▶ _WHAT THE EXERCISE ASKS_: Repeat each line of the material exactly.

----- SOURCE MATERIAL -----

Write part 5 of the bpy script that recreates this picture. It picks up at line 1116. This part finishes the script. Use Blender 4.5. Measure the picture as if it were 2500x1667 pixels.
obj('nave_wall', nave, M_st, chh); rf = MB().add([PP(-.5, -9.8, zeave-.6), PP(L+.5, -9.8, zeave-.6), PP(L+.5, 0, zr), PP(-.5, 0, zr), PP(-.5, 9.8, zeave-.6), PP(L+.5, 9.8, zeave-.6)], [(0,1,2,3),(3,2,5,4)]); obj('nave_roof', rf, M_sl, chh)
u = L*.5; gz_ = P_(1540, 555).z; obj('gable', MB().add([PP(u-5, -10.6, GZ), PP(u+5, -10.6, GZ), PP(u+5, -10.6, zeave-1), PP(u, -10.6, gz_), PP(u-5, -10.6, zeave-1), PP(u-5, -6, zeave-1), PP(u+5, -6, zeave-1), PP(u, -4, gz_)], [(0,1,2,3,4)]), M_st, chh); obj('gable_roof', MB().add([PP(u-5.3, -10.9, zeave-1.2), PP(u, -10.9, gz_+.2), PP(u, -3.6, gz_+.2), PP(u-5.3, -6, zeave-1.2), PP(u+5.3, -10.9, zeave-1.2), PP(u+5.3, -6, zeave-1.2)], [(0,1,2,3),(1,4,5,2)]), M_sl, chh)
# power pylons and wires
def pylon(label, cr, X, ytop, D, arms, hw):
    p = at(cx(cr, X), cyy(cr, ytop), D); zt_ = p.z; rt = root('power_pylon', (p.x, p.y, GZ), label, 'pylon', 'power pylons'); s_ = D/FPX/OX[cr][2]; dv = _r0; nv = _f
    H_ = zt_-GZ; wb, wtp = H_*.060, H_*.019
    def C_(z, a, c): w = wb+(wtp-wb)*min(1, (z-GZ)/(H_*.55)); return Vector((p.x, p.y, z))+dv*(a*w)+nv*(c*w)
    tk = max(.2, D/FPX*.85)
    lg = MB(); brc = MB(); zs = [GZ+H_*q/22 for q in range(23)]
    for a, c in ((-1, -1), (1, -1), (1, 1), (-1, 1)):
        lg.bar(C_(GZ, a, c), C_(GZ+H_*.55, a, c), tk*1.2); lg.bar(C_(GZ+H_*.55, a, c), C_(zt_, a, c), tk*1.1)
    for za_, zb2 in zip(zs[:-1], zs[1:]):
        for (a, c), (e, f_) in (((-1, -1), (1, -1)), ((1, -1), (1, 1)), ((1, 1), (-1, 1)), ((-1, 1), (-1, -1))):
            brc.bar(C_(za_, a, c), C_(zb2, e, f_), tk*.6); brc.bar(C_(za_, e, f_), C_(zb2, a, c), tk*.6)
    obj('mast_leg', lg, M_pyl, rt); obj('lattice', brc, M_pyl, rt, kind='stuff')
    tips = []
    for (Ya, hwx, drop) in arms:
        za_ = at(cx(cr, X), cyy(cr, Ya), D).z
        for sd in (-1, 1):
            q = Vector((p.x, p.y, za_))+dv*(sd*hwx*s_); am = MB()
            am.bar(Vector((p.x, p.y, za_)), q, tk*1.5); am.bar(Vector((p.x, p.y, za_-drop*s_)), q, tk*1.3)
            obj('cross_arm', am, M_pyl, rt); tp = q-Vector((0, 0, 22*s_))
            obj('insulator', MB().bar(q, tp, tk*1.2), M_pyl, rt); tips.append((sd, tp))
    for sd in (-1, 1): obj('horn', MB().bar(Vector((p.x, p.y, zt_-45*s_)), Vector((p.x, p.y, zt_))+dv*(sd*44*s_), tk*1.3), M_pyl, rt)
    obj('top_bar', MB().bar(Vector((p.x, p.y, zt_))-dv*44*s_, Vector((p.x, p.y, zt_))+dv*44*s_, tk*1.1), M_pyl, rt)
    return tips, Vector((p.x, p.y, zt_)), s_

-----

▶ _FINAL ANSWER_:
Write part 5 of the bpy script that recreates this picture. It picks up at line 1116. This part finishes the script. Use Blender 4.5. Measure the picture as if it were 2500x1667 pixels.
obj('nave_wall', nave, M_st, chh); rf = MB().add([PP(-.5, -9.8, zeave-.6), PP(L+.5, -9.8, zeave-.6), PP(L+.5, 0, zr), PP(-.5, 0, zr), PP(-.5, 9.8, zeave-.6), PP(L+.5, 9.8, zeave-.6)], [(0,1,2,3),(3,2,5,4)]); obj('nave_roof', rf, M_sl, chh)
u = L*.5; gz_ = P_(1540, 555).z; obj('gable', MB().add([PP(u-5, -10.6, GZ), PP(u+5, -10.6, GZ), PP(u+5, -10.6, zeave-1), PP(u, -10.6, gz_), PP(u-5, -10.6, zeave-1), PP(u-5, -6, zeave-1), PP(u+5, -6, zeave-1), PP(u, -4, gz_)], [(0,1,2,3,4)]), M_st, chh); obj('gable_roof', MB().add([PP(u-5.3, -10.9, zeave-1.2), PP(u, -10.9, gz_+.2), PP(u, -3.6, gz_+.2), PP(u-5.3, -6, zeave-1.2), PP(u+5.3, -10.9, zeave-1.2), PP(u+5.3, -6, zeave-1.2)], [(0,1,2,3),(1,4,5,2)]), M_sl, chh)
# power pylons and wires
def pylon(label, cr, X, ytop, D, arms, hw):
    p = at(cx(cr, X), cyy(cr, ytop), D); zt_ = p.z; rt = root('power_pylon', (p.x, p.y, GZ), label, 'pylon', 'power pylons'); s_ = D/FPX/OX[cr][2]; dv = _r0; nv = _f
    H_ = zt_-GZ; wb, wtp = H_*.060, H_*.019
    def C_(z, a, c): w = wb+(wtp-wb)*min(1, (z-GZ)/(H_*.55)); return Vector((p.x, p.y, z))+dv*(a*w)+nv*(c*w)
    tk = max(.2, D/FPX*.85)
    lg = MB(); brc = MB(); zs = [GZ+H_*q/22 for q in range(23)]
    for a, c in ((-1, -1), (1, -1), (1, 1), (-1, 1)):
        lg.bar(C_(GZ, a, c), C_(GZ+H_*.55, a, c), tk*1.2); lg.bar(C_(GZ+H_*.55, a, c), C_(zt_, a, c), tk*1.1)
    for za_, zb2 in zip(zs[:-1], zs[1:]):
        for (a, c), (e, f_) in (((-1, -1), (1, -1)), ((1, -1), (1, 1)), ((1, 1), (-1, 1)), ((-1, 1), (-1, -1))):
            brc.bar(C_(za_, a, c), C_(zb2, e, f_), tk*.6); brc.bar(C_(za_, e, f_), C_(zb2, a, c), tk*.6)
    obj('mast_leg', lg, M_pyl, rt); obj('lattice', brc, M_pyl, rt, kind='stuff')
    tips = []
    for (Ya, hwx, drop) in arms:
        za_ = at(cx(cr, X), cyy(cr, Ya), D).z
        for sd in (-1, 1):
            q = Vector((p.x, p.y, za_))+dv*(sd*hwx*s_); am = MB()
            am.bar(Vector((p.x, p.y, za_)), q, tk*1.5); am.bar(Vector((p.x, p.y, za_-drop*s_)), q, tk*1.3)
            obj('cross_arm', am, M_pyl, rt); tp = q-Vector((0, 0, 22*s_))
            obj('insulator', MB().bar(q, tp, tk*1.2), M_pyl, rt); tips.append((sd, tp))
    for sd in (-1, 1): obj('horn', MB().bar(Vector((p.x, p.y, zt_-45*s_)), Vector((p.x, p.y, zt_))+dv*(sd*44*s_), tk*1.3), M_pyl, rt)
    obj('top_bar', MB().bar(Vector((p.x, p.y, zt_))-dv*44*s_, Vector((p.x, p.y, zt_))+dv*44*s_, tk*1.1), M_pyl, rt)
    return tips, Vector((p.x, p.y, zt_)), s_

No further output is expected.